The Hannays, John and Augusta, come to New Zealand with their children. Augusta has genteel notions, of English origin, "but tinned as it were", and sinks only reluctantly into New Zealand ordinariness. She cannot at first, for instance, stomach the "meaty-coloured combinations and underpants" displayed to view on many a backyard clothesline. John, on the other hand, merges happily with the democratic good-fellowship around him, is attracted by socialistic theories, and craves for the warmth of casual company. In spite of Augusta, the family assumes a protective New Zealand colouring. "Whenever she won some little advantage, a neighbour who could be called 'nice', a patch of lawn, . . . something went wrong." How clearly Robin Hyde conjures up the Wellington world of the young Hannay girl Eliza!
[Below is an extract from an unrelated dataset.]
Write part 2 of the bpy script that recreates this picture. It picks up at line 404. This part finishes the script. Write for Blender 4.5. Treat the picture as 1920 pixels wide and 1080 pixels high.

She is excellent at capturing the feeling of place, as we have seen in her Auckland descriptions and in the account of Starkie's childhood in the South. Eliza knows the old Newtown Zoo, with the fire-bellied newt which she is never allowed to see because "belly" is a rude word; we see the old, loved ferry boat Cobar, on its excursions across the harbour to Days Bay; we see Form 3 at Wellington Girls' College, where John Masefield's poems are read in privacy at the bottom of the grounds, Eliza imitating them, just as young Iris Wilkinson did— "It's a far way to England".

There are several themes in the book, not well fused. Most striking is the personal anguish, reflected in the explanatory foreword; what does it mean, especially to the sensitive child who may become an artist, to be a New Zealander? Eliza, who is the focus of the book, grows up unable to resolve the intolerable split in her experience. "You were English and not English . . . you were brought up on bluebells and primroses and daffodils and robins in the snow . . . one day you realised that there were no robins and no snow and you felt cheated." Those who rebel against the cheat are the human godwits, "who fly every year from the top part of the North Island to Siberia, thousands of miles without a stop. They fly north . . . they fly north." Like the godwits, young New Zealanders "must make the long migration, under a compulsion they barely understand; or else be dissatisfied all their lives long".

Eliza, questioning her world in her schooldays, asks "Don't you think we live half our lives in England, anyhow? I was thinking—there can't have been anything quite like this since the Roman Colonists settled in Britain: not the hanging on with one hand, and the other hand full of seas. Wouldn't we be different there [in England], more ourselves?"

This theme is not, however, worked out in the terms of the novel, page 60 being stated, but not shown in its impact on Eliza's life. This is a major weakness. Instead, we have a brilliant rendering of a Wellington girlhood, which shades off into loneliness, unhappiness, disaster in love, the loss of a child, and final grey acceptance of what life has brought. The godwit, in this case, did not really fly; but we are not made to feel that Eliza would have been "more herself" had she "flown" to the other hemisphere, for the tragedy is in her own temperament. The godwit theme peters out, after a memorable opening.

Yet The Godwits Fly remains one of the remarkable novels of its time. Technically there is nothing new—our novelists till the 1950s have not been venturesome in their craftsmanship—but there are evocative writing, perception, compassion, and an understanding of loneliness and of the springs of human conduct "beneath the surface lies".